RECORDS SHOWN:
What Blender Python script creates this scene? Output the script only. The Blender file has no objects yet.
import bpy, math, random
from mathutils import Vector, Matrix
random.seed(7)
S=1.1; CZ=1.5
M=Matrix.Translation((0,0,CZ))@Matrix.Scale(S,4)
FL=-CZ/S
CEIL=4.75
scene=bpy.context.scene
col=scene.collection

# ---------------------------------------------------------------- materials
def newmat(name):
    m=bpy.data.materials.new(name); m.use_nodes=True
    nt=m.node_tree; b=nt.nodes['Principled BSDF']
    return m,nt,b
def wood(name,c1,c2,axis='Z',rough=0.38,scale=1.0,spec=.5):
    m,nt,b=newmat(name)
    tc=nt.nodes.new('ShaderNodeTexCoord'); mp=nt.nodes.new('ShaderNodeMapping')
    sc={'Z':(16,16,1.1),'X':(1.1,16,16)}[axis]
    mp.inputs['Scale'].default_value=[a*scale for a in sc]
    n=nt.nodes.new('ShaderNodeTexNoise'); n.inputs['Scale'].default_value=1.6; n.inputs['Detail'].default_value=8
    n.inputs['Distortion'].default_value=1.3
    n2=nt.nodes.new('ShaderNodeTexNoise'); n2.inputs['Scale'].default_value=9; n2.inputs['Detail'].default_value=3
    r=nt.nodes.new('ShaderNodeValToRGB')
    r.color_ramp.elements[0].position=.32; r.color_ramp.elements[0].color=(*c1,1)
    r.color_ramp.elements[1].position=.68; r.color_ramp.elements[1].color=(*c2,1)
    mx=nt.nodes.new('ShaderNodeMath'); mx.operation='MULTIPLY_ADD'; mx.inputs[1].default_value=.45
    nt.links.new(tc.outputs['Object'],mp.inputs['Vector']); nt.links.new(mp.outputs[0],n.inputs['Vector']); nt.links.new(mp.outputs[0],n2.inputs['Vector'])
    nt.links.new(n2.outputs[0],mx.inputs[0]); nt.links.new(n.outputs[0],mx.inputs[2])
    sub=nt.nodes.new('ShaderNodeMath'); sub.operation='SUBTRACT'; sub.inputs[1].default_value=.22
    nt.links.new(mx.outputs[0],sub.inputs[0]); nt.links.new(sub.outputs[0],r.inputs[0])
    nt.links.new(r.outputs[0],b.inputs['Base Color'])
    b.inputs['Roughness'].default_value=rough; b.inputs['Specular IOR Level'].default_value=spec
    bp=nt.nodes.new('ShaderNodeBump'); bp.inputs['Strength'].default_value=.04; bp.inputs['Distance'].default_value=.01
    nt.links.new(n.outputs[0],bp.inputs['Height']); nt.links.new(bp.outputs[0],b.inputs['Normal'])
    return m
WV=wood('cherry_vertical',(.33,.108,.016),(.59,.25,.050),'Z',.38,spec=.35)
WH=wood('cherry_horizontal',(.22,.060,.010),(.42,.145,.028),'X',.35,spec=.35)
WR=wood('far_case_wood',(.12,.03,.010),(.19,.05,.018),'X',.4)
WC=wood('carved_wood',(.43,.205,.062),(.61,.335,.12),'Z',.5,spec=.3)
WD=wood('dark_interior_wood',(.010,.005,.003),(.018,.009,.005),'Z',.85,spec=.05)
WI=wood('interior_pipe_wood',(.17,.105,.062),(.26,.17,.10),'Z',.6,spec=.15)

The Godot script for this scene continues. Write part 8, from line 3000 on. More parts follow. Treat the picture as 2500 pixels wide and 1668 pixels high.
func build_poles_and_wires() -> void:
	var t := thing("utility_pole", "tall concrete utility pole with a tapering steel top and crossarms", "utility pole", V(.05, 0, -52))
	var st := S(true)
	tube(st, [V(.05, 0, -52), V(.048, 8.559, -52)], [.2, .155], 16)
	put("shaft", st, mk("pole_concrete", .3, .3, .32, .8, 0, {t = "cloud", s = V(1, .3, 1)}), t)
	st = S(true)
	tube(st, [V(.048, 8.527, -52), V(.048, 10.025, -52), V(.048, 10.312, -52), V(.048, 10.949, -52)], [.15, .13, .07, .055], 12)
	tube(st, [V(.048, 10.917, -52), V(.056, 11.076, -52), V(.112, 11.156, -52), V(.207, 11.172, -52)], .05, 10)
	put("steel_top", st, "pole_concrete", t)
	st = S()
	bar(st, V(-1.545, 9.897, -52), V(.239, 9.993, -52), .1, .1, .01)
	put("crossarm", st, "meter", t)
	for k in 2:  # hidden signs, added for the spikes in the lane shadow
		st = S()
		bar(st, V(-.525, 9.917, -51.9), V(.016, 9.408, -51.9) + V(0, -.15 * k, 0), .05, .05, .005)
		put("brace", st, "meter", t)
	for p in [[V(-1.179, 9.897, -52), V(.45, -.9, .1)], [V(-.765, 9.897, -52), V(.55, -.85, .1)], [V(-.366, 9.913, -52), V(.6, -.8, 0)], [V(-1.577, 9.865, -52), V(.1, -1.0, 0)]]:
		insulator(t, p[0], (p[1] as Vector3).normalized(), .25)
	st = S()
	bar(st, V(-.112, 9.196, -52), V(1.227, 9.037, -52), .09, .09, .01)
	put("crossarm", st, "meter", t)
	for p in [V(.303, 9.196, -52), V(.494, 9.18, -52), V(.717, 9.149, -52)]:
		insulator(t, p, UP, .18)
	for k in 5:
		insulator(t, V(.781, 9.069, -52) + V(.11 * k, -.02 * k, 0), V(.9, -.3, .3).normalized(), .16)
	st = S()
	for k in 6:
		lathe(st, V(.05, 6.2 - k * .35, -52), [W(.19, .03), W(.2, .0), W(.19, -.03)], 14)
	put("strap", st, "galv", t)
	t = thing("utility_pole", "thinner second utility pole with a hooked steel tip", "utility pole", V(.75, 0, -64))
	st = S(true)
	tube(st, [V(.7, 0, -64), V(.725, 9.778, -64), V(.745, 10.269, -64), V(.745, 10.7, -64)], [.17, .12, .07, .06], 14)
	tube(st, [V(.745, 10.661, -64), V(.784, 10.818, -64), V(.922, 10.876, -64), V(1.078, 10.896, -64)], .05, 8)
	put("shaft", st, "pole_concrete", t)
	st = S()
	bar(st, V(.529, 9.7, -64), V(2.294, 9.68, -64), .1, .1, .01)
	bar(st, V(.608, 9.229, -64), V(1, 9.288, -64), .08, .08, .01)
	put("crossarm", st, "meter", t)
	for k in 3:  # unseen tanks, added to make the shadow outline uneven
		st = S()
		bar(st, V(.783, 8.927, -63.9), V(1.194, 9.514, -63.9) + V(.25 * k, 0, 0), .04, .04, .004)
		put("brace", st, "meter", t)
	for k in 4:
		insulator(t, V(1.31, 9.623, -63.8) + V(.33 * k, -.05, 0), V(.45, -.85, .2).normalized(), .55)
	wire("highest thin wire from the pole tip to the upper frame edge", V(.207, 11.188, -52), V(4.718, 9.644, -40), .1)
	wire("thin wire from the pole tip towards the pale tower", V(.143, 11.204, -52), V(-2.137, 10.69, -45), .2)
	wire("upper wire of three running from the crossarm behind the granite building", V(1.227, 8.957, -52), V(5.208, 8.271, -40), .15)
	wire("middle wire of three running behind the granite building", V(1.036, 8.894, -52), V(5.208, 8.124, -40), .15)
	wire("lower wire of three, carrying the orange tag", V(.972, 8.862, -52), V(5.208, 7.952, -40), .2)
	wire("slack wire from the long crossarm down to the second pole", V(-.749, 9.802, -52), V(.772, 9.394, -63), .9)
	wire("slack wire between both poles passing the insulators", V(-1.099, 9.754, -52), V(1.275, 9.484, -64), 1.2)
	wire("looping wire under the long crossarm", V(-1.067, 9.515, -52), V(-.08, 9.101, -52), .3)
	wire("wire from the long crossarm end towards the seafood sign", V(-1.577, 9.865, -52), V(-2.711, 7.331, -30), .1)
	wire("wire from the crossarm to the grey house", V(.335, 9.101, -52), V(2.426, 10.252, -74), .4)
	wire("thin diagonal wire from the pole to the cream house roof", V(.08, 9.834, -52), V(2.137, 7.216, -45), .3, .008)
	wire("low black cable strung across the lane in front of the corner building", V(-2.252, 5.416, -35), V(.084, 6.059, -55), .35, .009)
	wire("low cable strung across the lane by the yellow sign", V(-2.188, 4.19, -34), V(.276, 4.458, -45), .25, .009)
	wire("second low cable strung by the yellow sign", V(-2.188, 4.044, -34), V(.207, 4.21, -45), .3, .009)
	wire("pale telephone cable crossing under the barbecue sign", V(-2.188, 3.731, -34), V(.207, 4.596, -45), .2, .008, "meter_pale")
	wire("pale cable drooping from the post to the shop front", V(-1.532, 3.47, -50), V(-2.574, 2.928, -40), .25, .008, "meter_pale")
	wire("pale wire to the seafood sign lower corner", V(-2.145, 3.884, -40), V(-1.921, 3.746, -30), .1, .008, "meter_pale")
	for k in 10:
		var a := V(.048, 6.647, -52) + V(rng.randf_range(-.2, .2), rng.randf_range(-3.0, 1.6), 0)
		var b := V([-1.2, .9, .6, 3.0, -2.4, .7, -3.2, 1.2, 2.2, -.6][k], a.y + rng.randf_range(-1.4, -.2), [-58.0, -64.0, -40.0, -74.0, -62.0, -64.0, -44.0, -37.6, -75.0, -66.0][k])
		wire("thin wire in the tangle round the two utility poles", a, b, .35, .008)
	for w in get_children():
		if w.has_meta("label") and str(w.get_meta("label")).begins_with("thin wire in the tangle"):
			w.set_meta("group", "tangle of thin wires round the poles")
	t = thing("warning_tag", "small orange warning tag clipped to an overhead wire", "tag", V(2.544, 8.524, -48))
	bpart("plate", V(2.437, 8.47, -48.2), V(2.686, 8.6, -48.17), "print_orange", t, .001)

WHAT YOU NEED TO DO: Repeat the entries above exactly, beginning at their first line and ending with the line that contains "col=scene.collection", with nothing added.

ANSWER BELOW:
What Blender Python script creates this scene? Output the script only. The Blender file has no objects yet.
import bpy, math, random
from mathutils import Vector, Matrix
random.seed(7)
S=1.1; CZ=1.5
M=Matrix.Translation((0,0,CZ))@Matrix.Scale(S,4)
FL=-CZ/S
CEIL=4.75
scene=bpy.context.scene
col=scene.collection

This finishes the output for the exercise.